Parked at a microscope with small paper envelopes of specimens, a new world opened. When drawing, time seems to fall away and I am immersed in the unfamiliar forms, in the hand to eye process of judging contours and relationships. The first drawings were too small. Subsequent ones filled entire pages and were easier to translate to embroidery. Noticing begets more noticing and I often found myself stopping outdoors –in the city or farther afield– to draw or photograph lichens. Trying to identify them, as a lichenologist pointed out, is more than simply visual. It involves chemical testing to differentiate species that may look very similar yet are unrelated. I noticed that the museum specimens’ colours were sometimes faded so I referred to my photos or online images to arrive at a more representative colour when beginning the embroidery. It is a joy to be immersed in the fractal branching where noticing leads to more noticing.

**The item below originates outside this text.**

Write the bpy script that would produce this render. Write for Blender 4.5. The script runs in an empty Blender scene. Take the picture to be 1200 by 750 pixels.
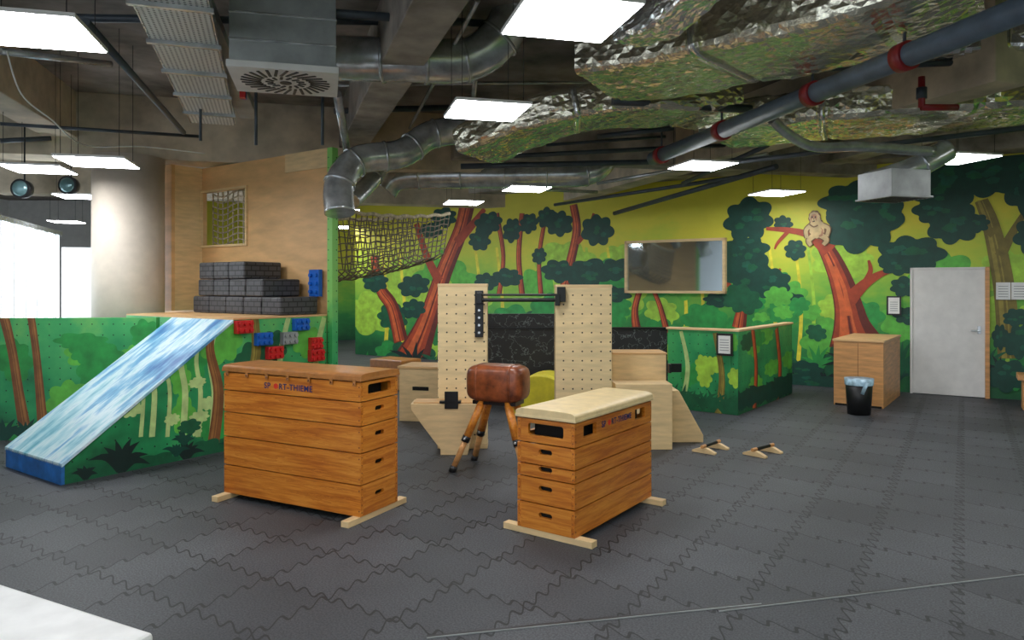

All my work goes through iteration; a piece never appears fully formed in my head. Drawing plays a significant role in how something evolves. Drawing digitally –yet still by hand, using mechanical processes to print the drawing, and adding to the image again by hand has been a rewarding process. I like how the modern technological component is bookended by ancient and traditional practices.

Recombining elements to create new meanings is one tool in the artist’s repertoire, a visual experiment. Lichens are tough characters, living beings under the shifting sky. They have evolved to their locales, often co-habiting with other lichens and flora, reproducing, clinging to their homes as best they can. I hope that by meshing the grand with the miniscule, viewers might go on to imagine what else is sandwiched between the atmosphere and the ground.

Bettina Matzkuhn explores themes of ecology, weather, and landscape in her textile work. Emphasizing hand embroidery, she values the versatile language of textiles. Matzkuhn holds a BFA and an MA from Simon Fraser University, and is the recipient of Canada Council and British Columbia Arts Council Grants. She has exhibited in solo and group exhibitions across Canada, as well as in Korea and the United States.

Her work is found in national public collections such as the Surrey Art Gallery, Cambridge Art Galleries and the Weldon Map Library at Western University. She lives and works in Vancouver, British Columbia.